Stimulus money is slow to translate into jobs
Herb Taylor says it's "too early to tell" what effect the stimulus is having.
A top official and economist at the Federal Reserve Bank of Philadelphia, Taylor said growth could begin by the end of September. That makes him a bit more optimistic than Romer, who predicts it will happen by year's end.
Job growth typically lags the end of a recession.
"That's going to happen later," Taylor said.
Obama has said the stimulus will generate an additional 600,000 jobs over the next three months. Part of that will come from summer jobs for 125,000 youths.
Still, layoffs will likely outpace hires for some time.
Many conservatives, including Republicans in Congress, doubt that the stimulus is having much impact.
"We've already lost more jobs than the White House predicted would have occurred even if the stimulus had not passed," said Brian Riehl, a senior budget analyst at the Heritage Foundation in Washington. "So it's failing to provide jobs by the White House's own criteria."
Tax cuts comprise $288 billion of the $787 billion in the program.
A tax credit of up to $1,500 for energy-saving home improvements is having an impact, said Michael McGee, of the Home Builders Association of Chester and Delaware Counties.
He said the credit might be spurring homeowners who were thinking of putting in solar panels or insulation to do so now, rather than put it off. He himself installed a new door, and his brother replaced most of his windows.
"But it's not a stampede," he said.
On the spending side, some agencies that do work for low-income people, such as home weatherization, expected funding sooner.
Pennsylvania will get $253 million and New Jersey $119 million in an expansion of the weatherization program. But it looks as if work funds won't be available until fall, as the heating season starts.
Liz Robinson, executive director of the Energy Coordinating Agency of Philadelphia, said of the funding: "I expected it to be out by now. It is slow. Part of it has been that the feds have not been as clear in their guidelines to the states as they might have been. . . . The time frame was probably not realistic."

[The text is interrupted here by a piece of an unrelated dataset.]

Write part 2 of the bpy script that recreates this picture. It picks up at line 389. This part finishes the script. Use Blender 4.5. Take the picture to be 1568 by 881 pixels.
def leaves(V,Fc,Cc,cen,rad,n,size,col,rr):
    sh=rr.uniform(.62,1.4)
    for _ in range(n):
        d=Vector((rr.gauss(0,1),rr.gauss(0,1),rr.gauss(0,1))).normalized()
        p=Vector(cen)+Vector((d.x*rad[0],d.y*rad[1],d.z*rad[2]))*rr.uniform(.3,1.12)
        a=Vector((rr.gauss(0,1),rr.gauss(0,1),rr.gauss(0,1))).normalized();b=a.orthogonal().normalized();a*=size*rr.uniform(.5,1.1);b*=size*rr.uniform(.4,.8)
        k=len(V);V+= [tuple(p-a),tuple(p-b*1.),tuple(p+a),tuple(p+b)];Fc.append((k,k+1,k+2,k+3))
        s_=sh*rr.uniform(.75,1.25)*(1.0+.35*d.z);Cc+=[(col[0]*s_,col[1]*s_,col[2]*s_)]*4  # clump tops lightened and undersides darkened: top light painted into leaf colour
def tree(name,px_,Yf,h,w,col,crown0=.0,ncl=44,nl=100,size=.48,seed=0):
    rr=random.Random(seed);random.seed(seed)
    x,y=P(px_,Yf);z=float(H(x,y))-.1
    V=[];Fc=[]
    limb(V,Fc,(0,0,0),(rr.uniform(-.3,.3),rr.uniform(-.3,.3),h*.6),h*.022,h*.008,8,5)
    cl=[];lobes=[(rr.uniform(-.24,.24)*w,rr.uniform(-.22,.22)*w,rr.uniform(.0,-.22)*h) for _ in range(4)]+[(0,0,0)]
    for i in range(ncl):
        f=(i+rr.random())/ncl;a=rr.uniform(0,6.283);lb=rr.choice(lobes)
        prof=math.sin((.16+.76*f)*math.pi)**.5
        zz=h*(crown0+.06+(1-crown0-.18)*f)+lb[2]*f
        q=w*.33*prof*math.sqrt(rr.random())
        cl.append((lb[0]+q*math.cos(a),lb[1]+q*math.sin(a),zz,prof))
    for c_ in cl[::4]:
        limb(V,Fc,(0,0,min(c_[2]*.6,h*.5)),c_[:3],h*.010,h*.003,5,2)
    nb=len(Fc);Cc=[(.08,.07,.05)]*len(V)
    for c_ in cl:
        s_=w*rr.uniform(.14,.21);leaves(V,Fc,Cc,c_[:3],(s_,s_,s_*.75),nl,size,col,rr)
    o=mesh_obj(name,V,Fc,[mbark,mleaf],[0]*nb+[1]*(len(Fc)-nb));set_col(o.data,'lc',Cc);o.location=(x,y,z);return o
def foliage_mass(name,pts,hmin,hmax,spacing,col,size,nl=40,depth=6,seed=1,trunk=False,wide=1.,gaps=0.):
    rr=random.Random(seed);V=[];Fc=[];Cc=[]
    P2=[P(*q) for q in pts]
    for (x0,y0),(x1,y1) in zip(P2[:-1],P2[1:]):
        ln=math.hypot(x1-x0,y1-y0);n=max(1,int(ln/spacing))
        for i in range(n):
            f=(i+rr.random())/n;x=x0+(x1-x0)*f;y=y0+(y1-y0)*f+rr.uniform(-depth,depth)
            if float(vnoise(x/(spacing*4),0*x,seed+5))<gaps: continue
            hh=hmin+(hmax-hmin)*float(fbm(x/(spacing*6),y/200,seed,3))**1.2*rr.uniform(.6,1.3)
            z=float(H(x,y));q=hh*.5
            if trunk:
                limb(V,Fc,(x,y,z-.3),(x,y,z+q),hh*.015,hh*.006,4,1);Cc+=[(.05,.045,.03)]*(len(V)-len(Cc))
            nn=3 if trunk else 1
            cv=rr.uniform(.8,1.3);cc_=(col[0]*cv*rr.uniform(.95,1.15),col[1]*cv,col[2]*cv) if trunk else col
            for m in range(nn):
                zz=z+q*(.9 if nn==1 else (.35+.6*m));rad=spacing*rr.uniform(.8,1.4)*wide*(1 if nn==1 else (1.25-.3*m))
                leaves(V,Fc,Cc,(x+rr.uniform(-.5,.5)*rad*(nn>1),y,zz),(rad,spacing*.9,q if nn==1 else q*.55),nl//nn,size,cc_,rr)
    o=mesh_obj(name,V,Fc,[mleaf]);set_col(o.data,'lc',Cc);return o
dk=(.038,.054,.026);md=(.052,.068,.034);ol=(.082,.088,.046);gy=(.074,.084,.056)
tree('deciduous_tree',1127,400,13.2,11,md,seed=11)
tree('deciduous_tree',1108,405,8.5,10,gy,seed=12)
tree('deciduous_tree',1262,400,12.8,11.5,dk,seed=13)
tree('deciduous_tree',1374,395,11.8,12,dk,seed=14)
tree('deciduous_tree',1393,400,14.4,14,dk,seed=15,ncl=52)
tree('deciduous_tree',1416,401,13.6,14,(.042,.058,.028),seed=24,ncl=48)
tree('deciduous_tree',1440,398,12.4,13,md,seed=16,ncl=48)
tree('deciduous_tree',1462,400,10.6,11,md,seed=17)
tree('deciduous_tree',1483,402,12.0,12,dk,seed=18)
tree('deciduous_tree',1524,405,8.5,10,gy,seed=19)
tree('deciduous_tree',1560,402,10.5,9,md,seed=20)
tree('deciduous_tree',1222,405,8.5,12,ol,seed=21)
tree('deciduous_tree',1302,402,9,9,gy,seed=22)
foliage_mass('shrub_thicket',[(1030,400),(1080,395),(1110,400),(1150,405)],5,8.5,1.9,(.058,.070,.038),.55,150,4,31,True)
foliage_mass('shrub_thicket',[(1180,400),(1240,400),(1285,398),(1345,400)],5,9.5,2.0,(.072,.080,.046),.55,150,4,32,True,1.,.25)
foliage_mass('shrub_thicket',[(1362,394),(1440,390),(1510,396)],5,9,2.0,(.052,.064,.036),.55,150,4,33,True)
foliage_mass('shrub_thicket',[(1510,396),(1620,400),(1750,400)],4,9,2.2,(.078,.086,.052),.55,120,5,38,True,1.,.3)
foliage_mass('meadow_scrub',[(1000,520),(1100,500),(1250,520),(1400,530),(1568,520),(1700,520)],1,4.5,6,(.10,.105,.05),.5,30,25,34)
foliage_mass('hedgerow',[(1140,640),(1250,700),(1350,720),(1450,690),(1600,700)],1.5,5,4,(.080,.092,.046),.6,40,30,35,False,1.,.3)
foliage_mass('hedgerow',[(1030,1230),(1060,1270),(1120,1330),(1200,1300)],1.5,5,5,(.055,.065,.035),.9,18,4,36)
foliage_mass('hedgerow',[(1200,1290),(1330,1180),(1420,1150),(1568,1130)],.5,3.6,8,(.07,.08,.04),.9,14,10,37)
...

But G. Edward DeSeve, deputy director of the White House Office of Management and Budget, said stimulus programs could go no faster and still be carefully managed.
"It's like a runner in a long-distance race," he said. "The worst thing you can do is run the first part of the race too fast. . . . You have to be sure you have a pace you're comfortable with."
Unemployment drops
On Wednesday, the government reported that, for the first time since January, the number of people on unemployment rolls had fallen. Stocks rallied on the news.
But the report counted only people who have been collecting benefits for six months. It did not count those such as Donahue who long ago passed that threshold and are on extended benefits under a federal emergency program.